Akibat banyak permainan politik di pasar ini, membuat ketidakpastian dalam kegiatan ekonomi. Permainan ini tidak hanya terjadi lembaga eksekutif, tapi juga di legislatif dan di yudikatif.

"Ketika saya duduk di Komisi VI dulu, kalau rapat dengan BUMN , itu BUMN-nya dipanggil kayak rapat pemegang saham saja. Di situ nggota dewan bawa kontraktor, dan ketika kontraktornya kalah tender, ngamuknya di ruang sidang. Kita jadi kasihan BUMN dan swastanya," ungkap Fahri.

Sementara di Yudikatif, lanjut Fahri, terjadi penyanderaan berbagai proyek, sehingga banyak pembangunan yang mangkrak. Hal ini pernah dilaporkan secara langsung ke Presiden Joko Widodo (Jokowi) secara langsung.

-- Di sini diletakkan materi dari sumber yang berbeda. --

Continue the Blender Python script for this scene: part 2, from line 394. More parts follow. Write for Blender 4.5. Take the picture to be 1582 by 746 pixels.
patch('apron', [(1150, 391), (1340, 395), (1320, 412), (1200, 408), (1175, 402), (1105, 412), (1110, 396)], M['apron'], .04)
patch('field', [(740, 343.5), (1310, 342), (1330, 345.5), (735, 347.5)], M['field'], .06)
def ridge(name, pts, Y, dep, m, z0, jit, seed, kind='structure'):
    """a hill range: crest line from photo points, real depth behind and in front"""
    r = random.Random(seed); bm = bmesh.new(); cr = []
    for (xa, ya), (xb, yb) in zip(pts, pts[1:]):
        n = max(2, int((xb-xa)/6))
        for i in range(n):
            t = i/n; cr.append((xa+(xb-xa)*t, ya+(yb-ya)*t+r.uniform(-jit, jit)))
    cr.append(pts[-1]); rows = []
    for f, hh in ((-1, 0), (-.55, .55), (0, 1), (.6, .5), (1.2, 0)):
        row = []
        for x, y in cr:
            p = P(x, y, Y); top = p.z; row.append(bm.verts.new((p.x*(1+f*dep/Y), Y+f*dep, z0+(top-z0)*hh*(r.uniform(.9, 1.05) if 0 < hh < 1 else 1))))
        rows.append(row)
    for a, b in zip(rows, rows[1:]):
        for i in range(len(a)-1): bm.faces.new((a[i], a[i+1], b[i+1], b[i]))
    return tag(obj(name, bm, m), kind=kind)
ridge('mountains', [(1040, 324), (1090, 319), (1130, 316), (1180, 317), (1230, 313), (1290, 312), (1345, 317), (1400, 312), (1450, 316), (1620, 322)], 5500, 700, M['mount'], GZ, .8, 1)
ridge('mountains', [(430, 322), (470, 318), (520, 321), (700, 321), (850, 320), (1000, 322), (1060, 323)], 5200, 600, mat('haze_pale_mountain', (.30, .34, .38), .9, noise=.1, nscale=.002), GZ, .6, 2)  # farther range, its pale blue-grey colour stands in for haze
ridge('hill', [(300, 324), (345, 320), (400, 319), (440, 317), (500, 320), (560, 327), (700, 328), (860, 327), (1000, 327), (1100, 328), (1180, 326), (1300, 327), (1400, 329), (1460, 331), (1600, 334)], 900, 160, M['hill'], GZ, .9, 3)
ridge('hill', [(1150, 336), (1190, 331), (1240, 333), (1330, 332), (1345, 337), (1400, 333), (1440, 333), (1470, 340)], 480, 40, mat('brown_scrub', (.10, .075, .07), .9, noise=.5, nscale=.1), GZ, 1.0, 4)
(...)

"Di eksekutif pun demikian, pemain-pemain pasar ini berhubungan dengan mereka yang bermain di lingkar kekuasaan," ujarnya.

Karena itu, Fahri Hamzah mengingatkan para menteri dari partai politik (parpol) agar patuh dan loyal kepada Presiden, bukan kepada ketua umum parpol mereka.

Sebab, dalam sistem presidensial, negara memberikan otoritas kepada Presiden pemegang kekuasan tertinggi, bukan para ketua umum parpol.

"Jadi kalau ada menteri yang loyalnya kepada ketua umum, bukan kepada Presiden, tentu saja akan mengacaukan konsolidasi negara," katanya.

Apabila negara tidak solid, kata Fahri, akan mengganggu proses pembangunan, kepastian penegakan hukum, kepastian iklim usaha dan pertumbuhan ekonomi.

"Karena kita tahu sifat pemain ini hanya cari uang. Kalau situasi nggak jelas dia nggak mau turun, tapi kalau ada kekacauan sedikit dia kabur dulu," katanya.

Ia menambahkan, agar investasi datang berbondong-bondong ke Indonesia, maka sebaiknya komisaris BUMN tidak diisi oleh perwakilan parpol agar bisa berkembang.

"Kita harapkan nantinya Pak Prabowo bisa mengirim sinyal kuat kepada market mengenai aturan yang transparan, penegakan hukum dan lain-lain. Saya yakin uang akan berbondong-bondong ke kita dan Indonesia akan menjadi negara maju," pungkasnya.